→ Requirement:
For this exercise, repeat all of the material verbatim apart from its images.

→ Material:
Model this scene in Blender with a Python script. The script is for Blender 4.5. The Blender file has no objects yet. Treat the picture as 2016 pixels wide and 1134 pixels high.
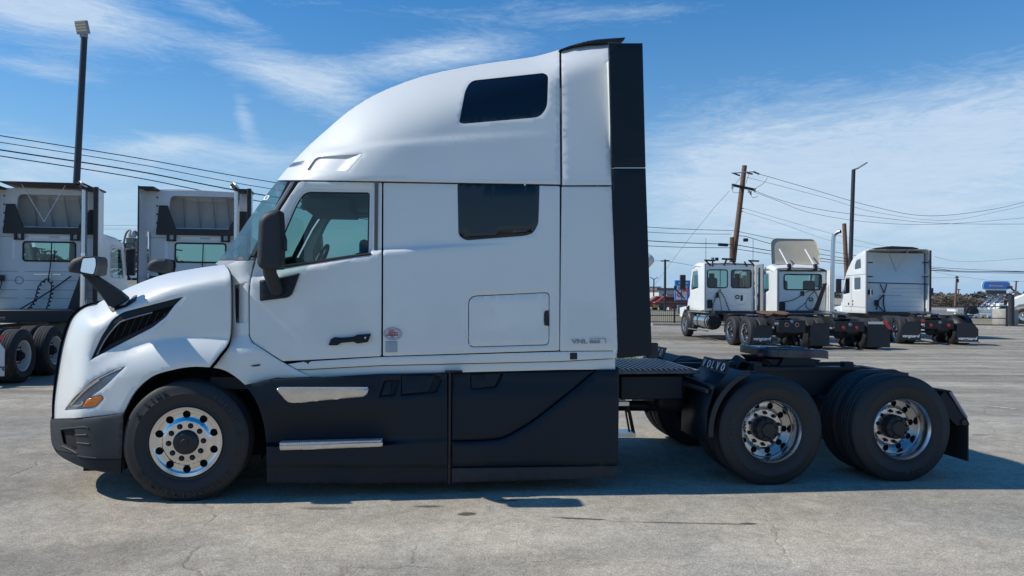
import bpy, bmesh, math, random
import numpy as np
from mathutils import Vector, Matrix, geometry
random.seed(7)
R = math.radians
S = bpy.context.scene
COL = S.collection
# ------------------------------------------------------------------ camera
F = 1456.0                       # focal length in photo pixels
PITCH, ROLL, CH = 0.00687, 0.0070, 1.75
fwd = Vector((0, math.cos(PITCH), math.sin(PITCH)))
rgt = Vector((math.cos(ROLL), 0, math.sin(ROLL)))
upv = rgt.cross(fwd).normalized(); rgt = fwd.cross(upv).normalized()
cam = bpy.data.objects.new('camera', bpy.data.cameras.new('camera'))
COL.objects.link(cam); S.camera = cam
cam.data.sensor_width = 36; cam.data.lens = 26; cam.data.clip_start = .1; cam.data.clip_end = 6000
m = Matrix((rgt, upv, -fwd)).transposed().to_4x4(); m.translation = Vector((0, 0, CH))
cam.matrix_world = m
# ------------------------------------------------------------------ world and sun
SUN_TO = Vector((-1.0, -0.030, 0.96)).normalized()      # direction towards the sun
SKY_STRENGTH = .10
W = bpy.data.worlds.new("World"); S.world = W; W.use_nodes = True
def nd(nt, t, **kw):
    n = nt.nodes.new(t)
    for k, v in kw.items():
        if k in n.inputs.keys(): n.inputs[k].default_value = v
        else: setattr(n, k, v)
    return n
def mth(nt, op, a, b=None, c=None, clamp=False):
    n = nt.nodes.new('ShaderNodeMath'); n.operation = op; n.use_clamp = clamp
    for i, v in enumerate((a, b, c)):
        if v is None: continue
        if isinstance(v, (int, float)): n.inputs[i].default_value = v
        else: nt.links.new(v, n.inputs[i])
    return n.outputs[0]
def build_world():
    nt = W.node_tree; nt.nodes.clear(); L = nt.links.new
    out = nd(nt, 'ShaderNodeOutputWorld'); bg = nd(nt, 'ShaderNodeBackground'); bg.inputs[1].default_value = SKY_STRENGTH
    sky = nd(nt, 'ShaderNodeTexSky', sky_type='NISHITA', sun_disc=False)
    sky.sun_elevation = math.asin(SUN_TO.z); sky.sun_rotation = math.atan2(SUN_TO.x, SUN_TO.y)
    sky.air_density = 1.3; sky.dust_density = .35; sky.ozone_density = 3.0; sky.altitude = 200
    tc = nd(nt, 'ShaderNodeTexCoord'); sp = nd(nt, 'ShaderNodeSeparateXYZ'); L(tc.outputs['Generated'], sp.inputs[0])
    x, y, z = sp.outputs
    az_ = mth(nt, 'ARCTAN2', x, y); el_ = mth(nt, 'ARCSINE', z)
    cmb = nd(nt, 'ShaderNodeCombineXYZ'); L(az_, cmb.inputs[0]); L(el_, cmb.inputs[1])
    def cn(rot, sc, loc, scale, det, rough, dist):
        mp = nd(nt, 'ShaderNodeMapping'); mp.inputs['Location'].default_value = loc; mp.inputs['Rotation'].default_value = (0, 0, R(rot)); mp.inputs['Scale'].default_value = sc; L(cmb.outputs[0], mp.inputs[0])
        n = nd(nt, 'ShaderNodeTexNoise', Scale=scale, Detail=det, Roughness=rough, Distortion=dist); L(mp.outputs[0], n.inputs['Vector']); return n.outputs[0]
    n1 = cn(14, (1.0, 2.6, 1), (1.3, .4, 0), 3.2, 9, .58, .5); n2 = cn(16, (1.0, 4.4, 1), (3.1, 1.7, 0), 8.0, 13, .74, 1.3); n3 = cn(-14, (1, 6, 1), (5, 2, 0), 26, 10, .78, 1.2)
    # placed cloud banks: (px, py, radius x, radius y, tilt, gain)
    dens = None
    for px, py, rx, ry, tilt, g in CLOUDS:
        d = (fwd + rgt * ((px - 1008) / F) + upv * ((567 - py) / F)); az = math.atan2(d.x, d.y); el = math.atan2(d.z, math.hypot(d.x, d.y))
        a = mth(nt, 'SUBTRACT', mth(nt, 'ARCTAN2', x, y), az); b = mth(nt, 'SUBTRACT', mth(nt, 'ARCSINE', z), el)
        ct, st = math.cos(tilt), math.sin(tilt)
        u = mth(nt, 'ADD', mth(nt, 'MULTIPLY', a, ct * F / rx), mth(nt, 'MULTIPLY', b, st * F / rx))
        v = mth(nt, 'ADD', mth(nt, 'MULTIPLY', a, -st * F / ry), mth(nt, 'MULTIPLY', b, ct * F / ry))
        q = mth(nt, 'ADD', mth(nt, 'MULTIPLY', u, u), mth(nt, 'MULTIPLY', v, v))
        e = mth(nt, 'MULTIPLY', mth(nt, 'EXPONENT', mth(nt, 'MULTIPLY', q, -1)), g)
        dens = e if dens is None else mth(nt, 'ADD', dens, e)
    low = mth(nt, 'MULTIPLY', mth(nt, 'EXPONENT', mth(nt, 'MULTIPLY', mth(nt, 'MAXIMUM', z, 0.0), -7.0)), .20)   # thin veil near the horizon
    dens = mth(nt, 'ADD', dens, low)
    nn = mth(nt, 'ADD', mth(nt, 'ADD', mth(nt, 'MULTIPLY', n1, .32), mth(nt, 'MULTIPLY', n2, .52)), mth(nt, 'MULTIPLY', n3, .30))
    wisp = mth(nt, 'MULTIPLY', mth(nt, 'SUBTRACT', mth(nt, 'ADD', nn, mth(nt, 'MULTIPLY', dens, .38)), .71), 2.3, clamp=True)
    wisp = mth(nt, 'MULTIPLY', mth(nt, 'MULTIPLY', mth(nt, 'POWER', wisp, 1.2), .80), mth(nt, 'ADD', .35, mth(nt, 'MULTIPLY', mth(nt, 'ADD', n2, n3), .62)), clamp=True)
    hs = nd(nt, 'ShaderNodeHueSaturation', Saturation=1.32); tn = nd(nt, 'ShaderNodeMix', data_type='RGBA', blend_type='MULTIPLY'); tn.inputs[0].default_value = 1; L(sky.outputs[0], tn.inputs[6]); tn.inputs[7].default_value = (.84, 1.0, 1.20, 1); L(tn.outputs[2], hs.inputs['Color'])
    hz = nd(nt, 'ShaderNodeMix', data_type='RGBA'); L(mth(nt, 'EXPONENT', mth(nt, 'MULTIPLY', mth(nt, 'MAXIMUM', z, 0.0), -5.5)), hz.inputs[0]); L(hs.outputs[0], hz.inputs[6])
    kk = 1 / SKY_STRENGTH; hz.inputs[7].default_value = (.37 * kk, .56 * kk, .80 * kk, 1)
    mx = nd(nt, 'ShaderNodeMix', data_type='RGBA'); L(wisp, mx.inputs[0]); L(hz.outputs[2], mx.inputs[6])
    k = 1 / SKY_STRENGTH; mx.inputs[7].default_value = (.60 * k, .73 * k, .88 * k, 1)
    L(mx.outputs[2], bg.inputs[0]); L(bg.outputs[0], out.inputs[0])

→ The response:
Model this scene in Blender with a Python script. The script is for Blender 4.5. The Blender file has no objects yet. Treat the picture as 2016 pixels wide and 1134 pixels high.
import bpy, bmesh, math, random
import numpy as np
from mathutils import Vector, Matrix, geometry
random.seed(7)
R = math.radians
S = bpy.context.scene
COL = S.collection
# ------------------------------------------------------------------ camera
F = 1456.0                       # focal length in photo pixels
PITCH, ROLL, CH = 0.00687, 0.0070, 1.75
fwd = Vector((0, math.cos(PITCH), math.sin(PITCH)))
rgt = Vector((math.cos(ROLL), 0, math.sin(ROLL)))
upv = rgt.cross(fwd).normalized(); rgt = fwd.cross(upv).normalized()
cam = bpy.data.objects.new('camera', bpy.data.cameras.new('camera'))
COL.objects.link(cam); S.camera = cam
cam.data.sensor_width = 36; cam.data.lens = 26; cam.data.clip_start = .1; cam.data.clip_end = 6000
m = Matrix((rgt, upv, -fwd)).transposed().to_4x4(); m.translation = Vector((0, 0, CH))
cam.matrix_world = m
# ------------------------------------------------------------------ world and sun
SUN_TO = Vector((-1.0, -0.030, 0.96)).normalized()      # direction towards the sun
SKY_STRENGTH = .10
W = bpy.data.worlds.new("World"); S.world = W; W.use_nodes = True
def nd(nt, t, **kw):
    n = nt.nodes.new(t)
    for k, v in kw.items():
        if k in n.inputs.keys(): n.inputs[k].default_value = v
        else: setattr(n, k, v)
    return n
def mth(nt, op, a, b=None, c=None, clamp=False):
    n = nt.nodes.new('ShaderNodeMath'); n.operation = op; n.use_clamp = clamp
    for i, v in enumerate((a, b, c)):
        if v is None: continue
        if isinstance(v, (int, float)): n.inputs[i].default_value = v
        else: nt.links.new(v, n.inputs[i])
    return n.outputs[0]
def build_world():
    nt = W.node_tree; nt.nodes.clear(); L = nt.links.new
    out = nd(nt, 'ShaderNodeOutputWorld'); bg = nd(nt, 'ShaderNodeBackground'); bg.inputs[1].default_value = SKY_STRENGTH
    sky = nd(nt, 'ShaderNodeTexSky', sky_type='NISHITA', sun_disc=False)
    sky.sun_elevation = math.asin(SUN_TO.z); sky.sun_rotation = math.atan2(SUN_TO.x, SUN_TO.y)
    sky.air_density = 1.3; sky.dust_density = .35; sky.ozone_density = 3.0; sky.altitude = 200
    tc = nd(nt, 'ShaderNodeTexCoord'); sp = nd(nt, 'ShaderNodeSeparateXYZ'); L(tc.outputs['Generated'], sp.inputs[0])
    x, y, z = sp.outputs
    az_ = mth(nt, 'ARCTAN2', x, y); el_ = mth(nt, 'ARCSINE', z)
    cmb = nd(nt, 'ShaderNodeCombineXYZ'); L(az_, cmb.inputs[0]); L(el_, cmb.inputs[1])
    def cn(rot, sc, loc, scale, det, rough, dist):
        mp = nd(nt, 'ShaderNodeMapping'); mp.inputs['Location'].default_value = loc; mp.inputs['Rotation'].default_value = (0, 0, R(rot)); mp.inputs['Scale'].default_value = sc; L(cmb.outputs[0], mp.inputs[0])
        n = nd(nt, 'ShaderNodeTexNoise', Scale=scale, Detail=det, Roughness=rough, Distortion=dist); L(mp.outputs[0], n.inputs['Vector']); return n.outputs[0]
    n1 = cn(14, (1.0, 2.6, 1), (1.3, .4, 0), 3.2, 9, .58, .5); n2 = cn(16, (1.0, 4.4, 1), (3.1, 1.7, 0), 8.0, 13, .74, 1.3); n3 = cn(-14, (1, 6, 1), (5, 2, 0), 26, 10, .78, 1.2)
    # placed cloud banks: (px, py, radius x, radius y, tilt, gain)
    dens = None
    for px, py, rx, ry, tilt, g in CLOUDS:
        d = (fwd + rgt * ((px - 1008) / F) + upv * ((567 - py) / F)); az = math.atan2(d.x, d.y); el = math.atan2(d.z, math.hypot(d.x, d.y))
        a = mth(nt, 'SUBTRACT', mth(nt, 'ARCTAN2', x, y), az); b = mth(nt, 'SUBTRACT', mth(nt, 'ARCSINE', z), el)
        ct, st = math.cos(tilt), math.sin(tilt)
        u = mth(nt, 'ADD', mth(nt, 'MULTIPLY', a, ct * F / rx), mth(nt, 'MULTIPLY', b, st * F / rx))
        v = mth(nt, 'ADD', mth(nt, 'MULTIPLY', a, -st * F / ry), mth(nt, 'MULTIPLY', b, ct * F / ry))
        q = mth(nt, 'ADD', mth(nt, 'MULTIPLY', u, u), mth(nt, 'MULTIPLY', v, v))
        e = mth(nt, 'MULTIPLY', mth(nt, 'EXPONENT', mth(nt, 'MULTIPLY', q, -1)), g)
        dens = e if dens is None else mth(nt, 'ADD', dens, e)
    low = mth(nt, 'MULTIPLY', mth(nt, 'EXPONENT', mth(nt, 'MULTIPLY', mth(nt, 'MAXIMUM', z, 0.0), -7.0)), .20)   # thin veil near the horizon
    dens = mth(nt, 'ADD', dens, low)
    nn = mth(nt, 'ADD', mth(nt, 'ADD', mth(nt, 'MULTIPLY', n1, .32), mth(nt, 'MULTIPLY', n2, .52)), mth(nt, 'MULTIPLY', n3, .30))
    wisp = mth(nt, 'MULTIPLY', mth(nt, 'SUBTRACT', mth(nt, 'ADD', nn, mth(nt, 'MULTIPLY', dens, .38)), .71), 2.3, clamp=True)
    wisp = mth(nt, 'MULTIPLY', mth(nt, 'MULTIPLY', mth(nt, 'POWER', wisp, 1.2), .80), mth(nt, 'ADD', .35, mth(nt, 'MULTIPLY', mth(nt, 'ADD', n2, n3), .62)), clamp=True)
    hs = nd(nt, 'ShaderNodeHueSaturation', Saturation=1.32); tn = nd(nt, 'ShaderNodeMix', data_type='RGBA', blend_type='MULTIPLY'); tn.inputs[0].default_value = 1; L(sky.outputs[0], tn.inputs[6]); tn.inputs[7].default_value = (.84, 1.0, 1.20, 1); L(tn.outputs[2], hs.inputs['Color'])
    hz = nd(nt, 'ShaderNodeMix', data_type='RGBA'); L(mth(nt, 'EXPONENT', mth(nt, 'MULTIPLY', mth(nt, 'MAXIMUM', z, 0.0), -5.5)), hz.inputs[0]); L(hs.outputs[0], hz.inputs[6])
    kk = 1 / SKY_STRENGTH; hz.inputs[7].default_value = (.37 * kk, .56 * kk, .80 * kk, 1)
    mx = nd(nt, 'ShaderNodeMix', data_type='RGBA'); L(wisp, mx.inputs[0]); L(hz.outputs[2], mx.inputs[6])
    k = 1 / SKY_STRENGTH; mx.inputs[7].default_value = (.60 * k, .73 * k, .88 * k, 1)
    L(mx.outputs[2], bg.inputs[0]); L(bg.outputs[0], out.inputs[0])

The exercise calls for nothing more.